Effect of Different Composition on Voltage Attenuation of Li-Rich Cathode Material for Lithium-Ion Batteries

Li-rich layered oxide cathode materials have become one of the most promising cathode materials for high specific energy lithium-ion batteries owning to its high theoretical specific capacity, low cost, high operating voltage and environmental friendliness. Yet they suffer from severe capacity and voltage attenuation during prolong cycling, which blocks their commercial application. To clarify these causes, we synthesize Li(1.5)Mn(0.55)Ni(0.4)Co(0.05)O(2.5) (Li(1.2)Mn(0.44)Ni(0.32)Co(0.04)O(2)) with high-nickel-content cathode material by a solid-sate complexation method, and it manifests a lot slower capacity and voltage attenuation during prolong cycling compared to Li(1.5)Mn(0.66)Ni(0.17)Co(0.17)O(2.5) (Li(1.2)Mn(0.54)Ni(0.13)Co(0.13)O(2)) and Li(1.5)Mn(0.65)Ni(0.25)Co(0.1)O(2.5) (Li(1.2)Mn(0.52)Ni(0.2)Co(0.08)O(2)) cathode materials.
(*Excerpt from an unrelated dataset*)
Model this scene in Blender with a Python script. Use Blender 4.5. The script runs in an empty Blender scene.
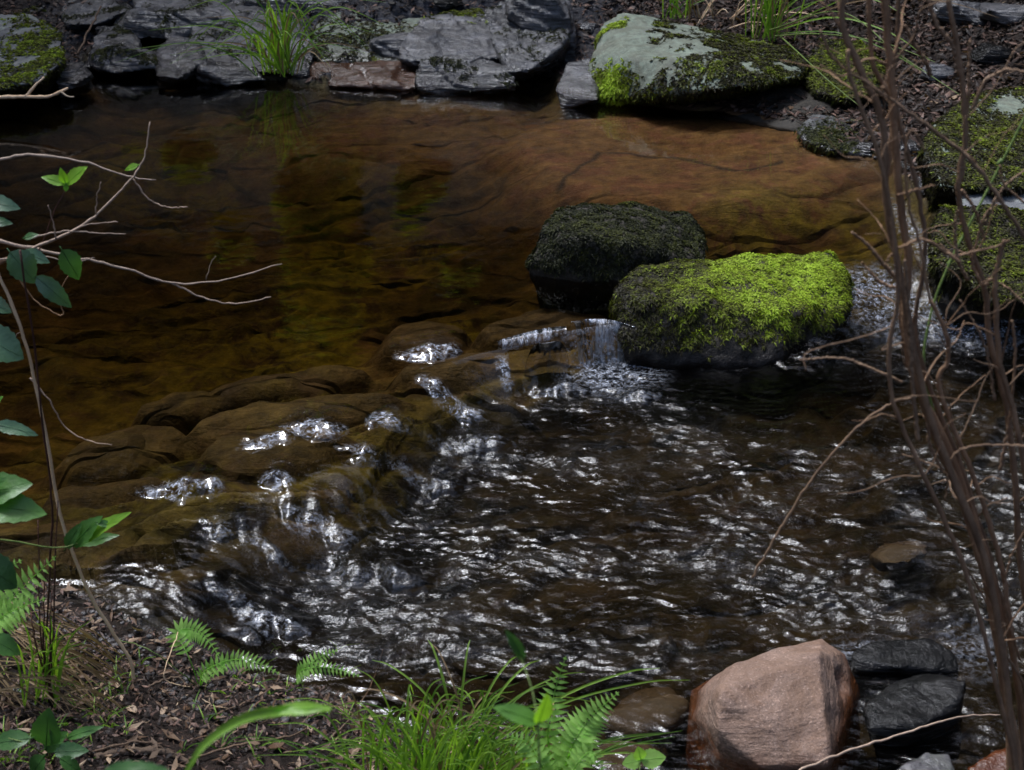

The capacity retention at 1 C after 100 cycles reaches to 87.5% and the voltage attenuation after 100 cycles is only 0.460 V. Combining X-ray diffraction (XRD), scanning electron microscope (SEM), and transmission electron microscopy (TEM), it indicates that increasing the nickel content not only stabilizes the structure but also alleviates the attenuation of capacity and voltage. Therefore, it provides a new idea for designing of Li-rich layered oxide cathode materials that suppress voltage and capacity attenuation.